[START PROVIDED MATERIAL]
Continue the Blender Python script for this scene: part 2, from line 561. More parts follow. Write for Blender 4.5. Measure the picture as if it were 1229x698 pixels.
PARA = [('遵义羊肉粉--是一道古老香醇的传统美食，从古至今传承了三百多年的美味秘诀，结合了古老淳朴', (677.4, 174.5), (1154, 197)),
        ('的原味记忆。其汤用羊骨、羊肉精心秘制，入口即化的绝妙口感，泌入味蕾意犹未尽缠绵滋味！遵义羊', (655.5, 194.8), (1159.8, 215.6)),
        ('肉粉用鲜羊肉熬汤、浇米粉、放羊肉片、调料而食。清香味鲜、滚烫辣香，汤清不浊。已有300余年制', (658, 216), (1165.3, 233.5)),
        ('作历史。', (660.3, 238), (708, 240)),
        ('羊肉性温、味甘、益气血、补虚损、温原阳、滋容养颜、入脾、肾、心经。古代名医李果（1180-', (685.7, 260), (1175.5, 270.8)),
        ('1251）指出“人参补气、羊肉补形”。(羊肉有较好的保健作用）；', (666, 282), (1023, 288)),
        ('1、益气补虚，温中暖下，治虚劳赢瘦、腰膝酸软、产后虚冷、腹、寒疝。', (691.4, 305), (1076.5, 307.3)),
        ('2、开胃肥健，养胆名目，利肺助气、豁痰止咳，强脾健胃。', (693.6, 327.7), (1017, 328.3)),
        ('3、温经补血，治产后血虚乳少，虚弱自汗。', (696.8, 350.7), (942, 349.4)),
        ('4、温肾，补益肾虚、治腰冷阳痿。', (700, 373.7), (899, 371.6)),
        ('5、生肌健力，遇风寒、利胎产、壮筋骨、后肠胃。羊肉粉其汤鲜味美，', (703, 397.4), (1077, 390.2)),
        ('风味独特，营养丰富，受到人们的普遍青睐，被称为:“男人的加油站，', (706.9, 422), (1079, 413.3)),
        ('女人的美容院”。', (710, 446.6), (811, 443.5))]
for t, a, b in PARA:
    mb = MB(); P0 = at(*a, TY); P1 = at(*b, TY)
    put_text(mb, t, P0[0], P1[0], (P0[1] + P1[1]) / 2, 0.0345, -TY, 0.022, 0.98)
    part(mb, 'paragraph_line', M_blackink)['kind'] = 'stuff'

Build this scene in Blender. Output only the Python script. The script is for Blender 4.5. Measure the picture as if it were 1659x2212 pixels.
[END PROVIDED MATERIAL]
Using the listing above, please repeat every entry exactly.

Continue the Blender Python script for this scene: part 2, from line 561. More parts follow. Write for Blender 4.5. Measure the picture as if it were 1229x698 pixels.
PARA = [('遵义羊肉粉--是一道古老香醇的传统美食，从古至今传承了三百多年的美味秘诀，结合了古老淳朴', (677.4, 174.5), (1154, 197)),
        ('的原味记忆。其汤用羊骨、羊肉精心秘制，入口即化的绝妙口感，泌入味蕾意犹未尽缠绵滋味！遵义羊', (655.5, 194.8), (1159.8, 215.6)),
        ('肉粉用鲜羊肉熬汤、浇米粉、放羊肉片、调料而食。清香味鲜、滚烫辣香，汤清不浊。已有300余年制', (658, 216), (1165.3, 233.5)),
        ('作历史。', (660.3, 238), (708, 240)),
        ('羊肉性温、味甘、益气血、补虚损、温原阳、滋容养颜、入脾、肾、心经。古代名医李果（1180-', (685.7, 260), (1175.5, 270.8)),
        ('1251）指出“人参补气、羊肉补形”。(羊肉有较好的保健作用）；', (666, 282), (1023, 288)),
        ('1、益气补虚，温中暖下，治虚劳赢瘦、腰膝酸软、产后虚冷、腹、寒疝。', (691.4, 305), (1076.5, 307.3)),
        ('2、开胃肥健，养胆名目，利肺助气、豁痰止咳，强脾健胃。', (693.6, 327.7), (1017, 328.3)),
        ('3、温经补血，治产后血虚乳少，虚弱自汗。', (696.8, 350.7), (942, 349.4)),
        ('4、温肾，补益肾虚、治腰冷阳痿。', (700, 373.7), (899, 371.6)),
        ('5、生肌健力，遇风寒、利胎产、壮筋骨、后肠胃。羊肉粉其汤鲜味美，', (703, 397.4), (1077, 390.2)),
        ('风味独特，营养丰富，受到人们的普遍青睐，被称为:“男人的加油站，', (706.9, 422), (1079, 413.3)),
        ('女人的美容院”。', (710, 446.6), (811, 443.5))]
for t, a, b in PARA:
    mb = MB(); P0 = at(*a, TY); P1 = at(*b, TY)
    put_text(mb, t, P0[0], P1[0], (P0[1] + P1[1]) / 2, 0.0345, -TY, 0.022, 0.98)
    part(mb, 'paragraph_line', M_blackink)['kind'] = 'stuff'

Build this scene in Blender. Output only the Python script. The script is for Blender 4.5. Measure the picture as if it were 1659x2212 pixels.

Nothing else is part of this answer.